Putin backs check into Chechen gay attacks after Merkel plea

Putin said he would personally 'talk to the prosecutor-general and the interior minister' to ask them to help Kremlin rights ombudswoman check the reports.


Russian President Vladimir Putin on Friday backed an official check into reported brutal attacks on gay men in Chechnya in his first public comment after German Chancellor Angela Merkel confronted him on the issue.

Putin said he would personally “talk to the prosecutor-general and the interior minister” to ask them to help Kremlin rights ombudswoman Tatiana Moskalkova check the reports which have caused an international scandal.

“I hope the colleagues respond and support you,” Putin told Moskalkova, whose role is to investigate rights abuses but who is widely seen as a loyalist establishment figure.
Merkel at a press conference with Putin in Moscow on Tuesday raised the “very negative reports” and said she had asked Putin to “use his influence to guarantee the rights of minorities.”

While speaking to the Kremlin ombudswoman, Putin referred to the reports as “rumours, you could say, about what is happening in our North Caucasus with people of non-traditional orientation,” using a euphemism meaning gay.

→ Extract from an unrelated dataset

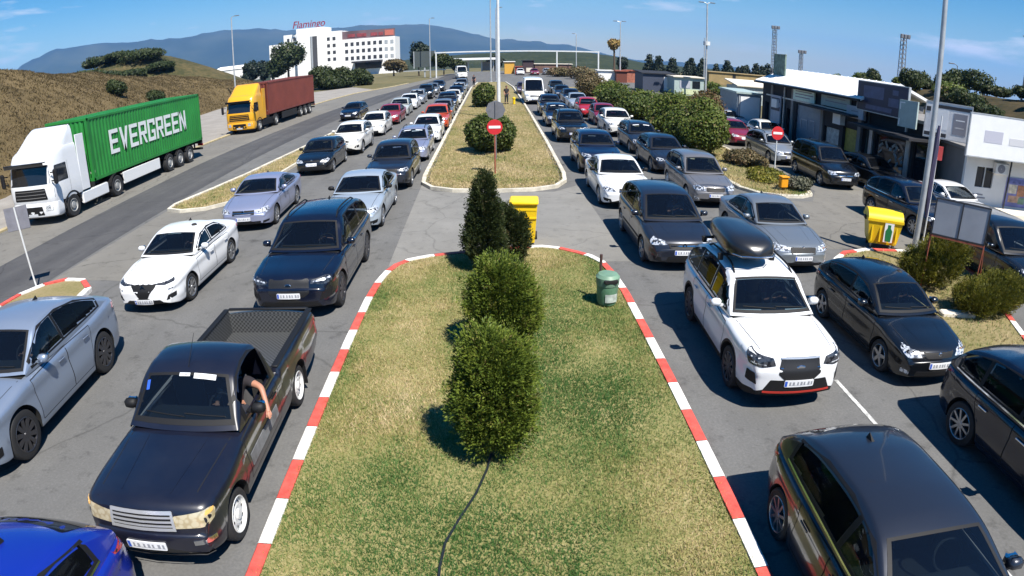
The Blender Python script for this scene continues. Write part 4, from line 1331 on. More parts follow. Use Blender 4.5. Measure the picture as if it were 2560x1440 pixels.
M['scrub_hill'] = rough_mat('scrub_hill', [(.30, (.020, .024, .009)), (.45, (.045, .046, .017)), (.6, (.105, .082, .036)), (.75, (.15, .105, .055))], .10, .98, .9, 2, fine=(.9, .45))
M['wooded_hill'] = rough_mat('wooded_hill', [(.3, (.012, .018, .008)), (.5, (.026, .036, .014)), (.62, (.050, .056, .026)), (.75, (.15, .13, .08))], .05, .98, 1.0, .5, fine=(.4, .5))
M['slope'] = rough_mat('scrubby_slope', [(.30, (.022, .022, .009)), (.45, (.042, .036, .015)), (.6, (.075, .055, .026)), (.75, (.11, .08, .04))], .3, .98, .9, 4, fine=(1.8, .45))
M['mountain'] = rough_mat('mountain_forest', [(.3, (.018, .028, .016)), (.5, (.035, .048, .026)), (.72, (.075, .085, .05))], .0011, .98, 0, 1)
M['plain'] = rough_mat('dry_plain', [(.3, (.06, .07, .03)), (.5, (.14, .12, .055)), (.7, (.22, .18, .10))], .02, .98, .3, 2, fine=(.3, .4))
M['lawn_soil'] = rough_mat('mown_lawn', [(.28, (.075, .105, .028)), (.42, (.15, .165, .052)), (.55, (.28, .25, .105)), (.72, (.42, .34, .19))], .55, .98, .8, 22, fine=(16, .42))
M['lawn_dry'] = rough_mat('dry_lawn', [(.28, (.11, .115, .038)), (.42, (.185, .165, .065)), (.58, (.27, .215, .11)), (.75, (.34, .265, .155))], .5, .98, .8, 20, fine=(12, .42))

def sheet(name, poly, z, m, kind='structure', label=None):
    me = bpy.data.meshes.new(name)
    bm = bmesh.new()
    bm.faces.new([bm.verts.new((x, y, z)) for x, y in poly])
    bmesh.ops.triangulate(bm, faces=bm.faces)
    bmesh.ops.recalc_face_normals(bm, faces=bm.faces)
    if sum(f.normal.z for f in bm.faces) < 0: bmesh.ops.reverse_faces(bm, faces=bm.faces)
    bm.to_mesh(me); bm.free()
    o = link(name, me, None, [m]); o['kind'] = kind
    return o

def terrain(name, xs, ys, f, m):
    nx, ny = len(xs), len(ys)
    vs = [(x, y, f(x, y)) for y in ys for x in xs]
    fs = [(j*nx+i, j*nx+i+1, (j+1)*nx+i+1, (j+1)*nx+i) for j in range(ny-1) for i in range(nx-1)]
    me = bpy.data.meshes.new(name); me.from_pydata(vs, [], fs); me.update()
    for p in me.polygons: p.use_smooth = True
    o = link(name, me, None, [m]); o['kind'] = 'structure'
    return o

from mathutils import noise as mn
def nz(x, y, s, seed=0.0): return mn.fractal(Vector((x * s + seed, y * s - seed, seed)), 1.0, 2.1, 5)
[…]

In March, Novaya Gazeta opposition daily reported that Chechen authorities were imprisoning and torturing gay men in the conservative region where homosexuality is taboo and can be punished by killings by relatives.

A group of Chechen men in a safe house close to Moscow later confirmed to AFP that they had fled the region in fear of their lives.

Ramzan Kadyrov, the Putin-loyalist and strongman leader of Chechnya, fiercely denied claims of a crackdown in the socially conservative region while meeting Putin.

Putin’s spokesman Dmitry Peskov initially downplayed the reports, saying there had been “no confirmation” of violence and arrests. After a delay Russian investigators have said they are probing the allegations.

Moskalkova said last month that there had been no official complaints from victims. But on Friday she said that there needed to be a mechanism for victims to report abuse when they are outside Chechnya and asked Putin to help create a working group to receive such complaints. She stressed that victims’ anonymity will be protected.